With macOS Sierra waiting in the wings — and developers are already playing with the very first beta — one might wonder where the Mac will go. Hardware updates are not showing up as frequently. A lot of that is due to the fact that Moore’s Law, the theory that the number of transistors in an integrated circuit doubles every two years, is hitting a wall. Intel and other processor makers are finding it more and more difficult to make them smaller, more power efficient, and more powerful. So there may come a time where simple processor refreshes will be few and far between.

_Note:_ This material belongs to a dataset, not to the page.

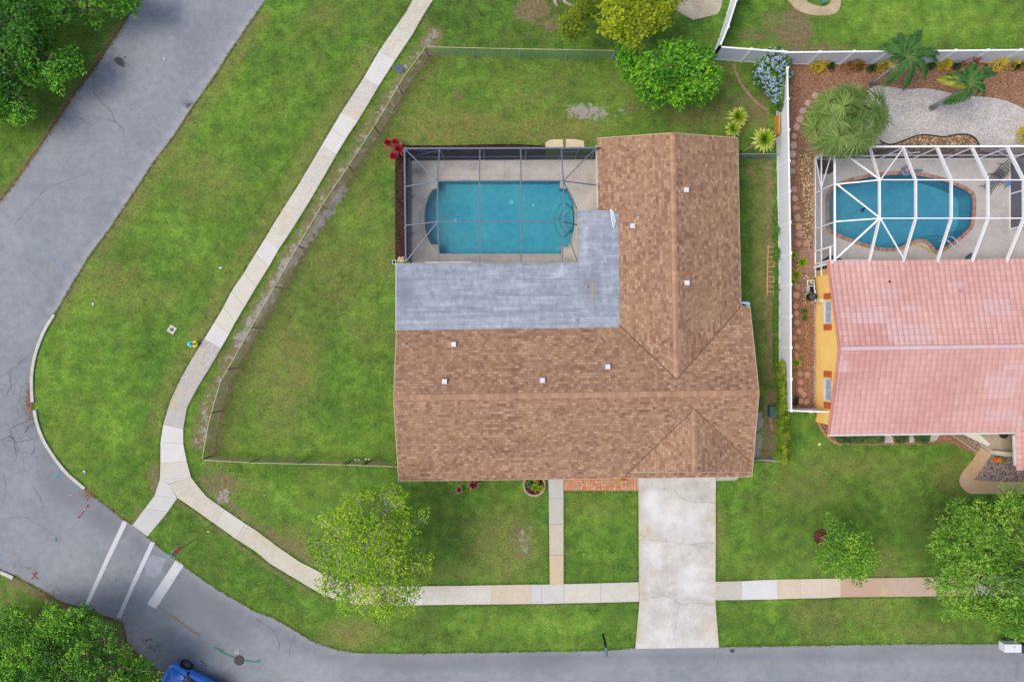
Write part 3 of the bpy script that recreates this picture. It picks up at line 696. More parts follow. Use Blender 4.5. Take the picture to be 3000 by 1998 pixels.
def drive_mat():
    t = NT('driveway_concrete', .88, .2); s = t.sep(t.attr('mask').outputs['Color']); al = t.attr('mask').outputs['Alpha']
    n = t.noise(.9, 7, .7); n2 = t.noise(5, 7, .75, t.map(t.pos(), (1.4, .7, 1))); n3 = t.noise(40, 3, .7)
    c = t.ramp(n, [(.32, A(198, 195, 188)), (.5, A(214, 212, 207)), (.68, A(230, 229, 226))])
    c = t.mix(t.rng(n2, .48, .66, 0, .5), c, A(180, 177, 171)); c = t.mix(t.rng(t.noise(12, 5, .8), .56, .66, 0, .3), c, A(168, 166, 160))
    c = t.mix(t.math('MULTIPLY', s[0], t.rng(n2, .3, .6, .4, 1)), c, A(208, 184, 148))
    c = t.mix(t.math('MULTIPLY', s[1], t.rng(n2, .3, .6, .4, 1)), c, A(164, 164, 160))
    c = t.mix(t.math('MULTIPLY', al, t.rng(n, .3, .6, .4, 1)), c, A(236, 238, 242))
    c = t.scale(c, t.math('ADD', 1.0, t.rng(n3, .2, .8, -.06, .06)))
    t.base(c); t.bump(n3, .2, .01); return t.mat
M['drive'] = drive_mat()
dm = mask_fn([('e', 0, 1895, 1560, 12, 26, 1.0, 10), ('l', 0, [(1876, 1420), (1876, 1600), (1880, 1760), (1864, 1894)], 7, .7), ('l', 0, [(2091, 1420), (2090, 1700), (2100, 1880)], 6, .65), ('e', 0, 1925, 1590, 30, 12, .55), ('e', 0, 1920, 1680, 12, 12, .6),
  ('e', 0, 2075, 1830, 24, 30, .4), ('e', 1, 1978, 1542, 7, 7, 1.0), ('e', 1, 2060, 1460, 16, 12, .6), ('e', 1, 2050, 1600, 36, 14, .5), ('e', 1, 1920, 1430, 50, 12, .45), ('e', 1, 2030, 1420, 50, 16, .5), ('l', 1, [(1880, 1745), (1960, 1740), (2090, 1772)], 9, .5), ('e', 1, 1950, 1660, 12, 60, .25), ('l', 1, [(1975, 1760), (1970, 1880)], 8, .4),
  ('e', 3, 1915, 1480, 30, 60, .9), ('e', 3, 1990, 1520, 70, 60, .55), ('e', 3, 2030, 1700, 50, 50, .6), ('e', 3, 1920, 1620, 26, 40, .6), ('e', 3, 1930, 1860, 50, 24, .6), ('l', 3, [(1862, 1886), (2100, 1884)], 8, .7)])
sheet('driveway', [(1869.5, 1396), (1870.5, 1500), (1872, 1700), (1873, 1763), (1861, 1899), (2106, 1895.5), (2095, 1758), (2096, 1600), (2096.5, 1392)], .052, M['drive'], th=.07, cell=.35, fn=dm)
M['dcrack'] = simple('concrete_crack', (142, 140, 138), .95, .2)
mb = MB()
for i, (pts, w) in enumerate([(T(1500, 1332, [(1120, 240), (1150, 285), (1200, 315), (1290, 325), (1400, 330)]), .02), (T(1500, 1332, [(950, 585), (1100, 600), (1210, 622), (1310, 605), (1400, 610)]), .018), (T(1500, 1332, [(875, 550), (915, 570), (875, 600)]), .02),
     (T(1500, 1332, [(890, 1000), (960, 985), (1080, 975), (1160, 1030), (1280, 1025), (1400, 1030)]), .02), (T(1500, 1332, [(1030, 970), (1075, 920), (1070, 700), (1062, 620)]), .013), (T(1500, 1332, [(1160, 1030), (1140, 1100), (1125, 1210), (1100, 1325)]), .014)]):
    mb.ribbon(jag(pts, 7, 1.6, i + 50), w, .057)
o = mb.build('driveway_crack', M['dcrack']); o['kind'] = 'structure'
slab_path('concrete_strip', [([(2097.5, 1386), (2098, 1408), (2156, 1406), (2164, 1398), (2164, 1386)], (196, 190, 184), .5)], .05)

# brick paving in front of the porch (basket weave from small bricks)
def brick_patch(name, poly_px, z, cell, cols, mortar, basket=True, ang=0, lab=None):
    mb = MB(); xs = [p[0] for p in poly_px]; ys = [p[1] for p in poly_px]
    x0, x1, y0, y1 = min(xs), max(xs), min(ys), max(ys)
    mb.slab([P(x, y, 0) + Vector((0, 0, z - .008)) for x, y in poly_px], z, 1, None, None, A(*mortar))
    r = random.Random(3); j = 0; y = y0
    while y < y1 - 1:
        x = x0; i = 0
        while x < x1 - 1:
            for k in range(2):
                cc = r.choice(cols); cc = tuple(min(255, v * r.uniform(.92, 1.08)) for v in cc)
                g = .45
                if basket and (i + j) % 2: q = (x + g, y + k * cell / 2 + g, x + cell - g, y + (k + 1) * cell / 2 - g)
                elif basket: q = (x + k * cell / 2 + g, y + g, x + (k + 1) * cell / 2 - g, y + cell - g)
                else: q = (x + (k * .5 + (j % 2) * .25) * cell + g, y + g, x + ((k + 1) * .5 + (j % 2) * .25) * cell - g, y + cell * .5 - g)
                a, b, c2, d = q; c2 = min(c2, x1); d = min(d, y1)
                if a < x1 and b < y1 and inpoly([(a + c2) / 2], [(b + d) / 2], poly_px)[0]:
                    mb.slab([P(a, b) + Vector((0, 0, z)), P(a, d) + Vector((0, 0, z)), P(c2, d) + Vector((0, 0, z)), P(c2, b) + Vector((0, 0, z))], .007, 0, None, None, A(*cc))
            x += cell; i += 1
        y += cell if basket else cell * .5; j += 1
    o = mb.build(name, [toned(name + '_mat', .85, 4, .1, .1), toned(name + '_joint', .9)]); o['kind'] = 'structure'; return o
brick_patch('brick_paving', [(1652, 1396), (1869, 1396), (1869, 1437), (1652, 1437)], .06, 9.7, [(222, 160, 128), (226, 170, 140), (214, 150, 116), (230, 182, 152), (218, 154, 104)], (128, 100, 86))
brick_patch('brick_path', [(2338, 731), (2386, 729), (2386, 803), (2351, 803), (2351, 829), (2335, 829)], .06, 11, [(186, 138, 126), (176, 130, 120), (194, 148, 134)], (134, 104, 98), False)

# ================================================================== BEDS (mulch, gravel)
def chip_mat(name, c1, c2, c3, sc, darkgap=(70, 50, 42), dens=.5):
    t = NT(name, .92, .15)
    v = t.vor(sc, 'F1', None, 'Color'); vs = t.sep(v); d = t.vor(sc, 'F1', None, 'Distance')
    c = t.ramp(vs[0], [(.1, A(*c1)), (.5, A(*c2)), (.9, A(*c3))])
    c = t.mix(t.rng(d, .35, .62, 0, dens), c, A(*darkgap))
    c = t.scale(c, t.rng(t.noise(1.2, 5, .65), .3, .7, .86, 1.12))
    t.base(c); t.bump(d, .5, .03); return t.mat
M['mulch_dark'] = chip_mat('dark_mulch', (48, 30, 28), (74, 48, 42), (104, 74, 64), 16, (34, 22, 22))
M['mulch_red'] = chip_mat('red_mulch', (136, 94, 72), (162, 122, 98), (198, 162, 134), 21, (108, 76, 60))
M['gravel_white'] = chip_mat('white_gravel', (190, 186, 184), (216, 213, 212), (240, 238, 238), 19, (150, 142, 138), .55)
M['gravel_river'] = chip_mat('river_rock', (160, 124, 88), (196, 164, 124), (226, 206, 178), 9, (98, 72, 52), .75)
M['gravel_mauve'] = chip_mat('mauve_gravel', (142, 120, 116), (172, 150, 146), (212, 196, 190), 12, (92, 72, 72), .6)
sheet('mulch_bed', [(1158, 424), (1200, 426), (1300, 427), (1400, 424), (1500, 422), (1597, 427), (1600, 500), (1203, 500), (1203, 766), (1158, 766), (1158, 660), (1157, 560)], .012, M['mulch_dark'])
ny = [(2303, 192), (3060, 186), (3060, 500), (2387, 500), (2387, 1205), (2318, 1205), (2286, 1200), (2282, 800), (2278, 400)]
sheet('mulch_bed', [(2280, 190), (3200, 182), (3200, 480), (2387, 480), (2387, 1206), (2288, 1206), (2282, 800), (2276, 400)], .010, M['mulch_red'], cell=0)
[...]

Without major processor advancements to count on, other ways for Apple to make the Mac better would be to create a fancier case, maybe slimmer and lighter, and to add extra hardware features to make the computers more useful. So perhaps there will be a fingerprint sensor — which Apple could probably do now since it owns the technology. A move to OLED displays might provide richer colors, wider viewing angles, and the ability to actually use one in bright sunlight if you’re so inclined. SSDs are growing larger and cheaper, meaning that you will be able to buy a Mac with more storage for the same price, or less.

I realize that the Optimized Storage feature of Sierra will help do some spring cleaning of your Mac, freeing wasted space, thus letting you continue to use the smaller SSD. But it will arrive at the expense of having to buy extra iCloud Drive storage unless Apple becomes extremely generous.

Some suggest that Apple plans to move the Mac to ARM, a more powerful variation of existing A-series mobile chips. The iPad Pro is capable of real desktop performance, based on published benchmarks, although the fastest Macs still do far better. Parity may indeed be possible, but an Intel-based Mac can also run Windows with great performance via Boot Camp or a virtual machine. And what about tens of thousands of Intel-savvy apps out there? If Apple builds a hardware emulator for ARM — perhaps using Metal to make it more efficient — would that provide acceptable performance till developers port their apps? And how would it mange Intel virtual machines? Don’t forget how badly the PowerPC fared.

More to the point, is there any real advantage — beyond chip cost — to investing in another processor switch? Will there come a time where a future iPad, or a successor product, replaces all or most of the functions of the Mac in a new form factor?

I do not for a moment believe the Mac is forever, although at my age it might be for me. The personal computer of today is, more or less, quite similar to its 1986 counterpart — or 1984 if you want to go back to the first Mac — in the way you interact with it. You are still using a mouse and keyboard to run apps; a trackpad is simply an extension of the mouse concept. The basic user interface may be refined with more features, but at its core the lessons learned on the first Mac can be applied quite successfully to its 2016 counterpart.

Does the PC of the future abstract the user interface and deliver results via voice command? As Scotty said in a certain Star Trek movie, upon being confronted with the 1986 Mac with its mouse and keyboard, “how quaint!” Perhaps it won’t be long until we all feel the same.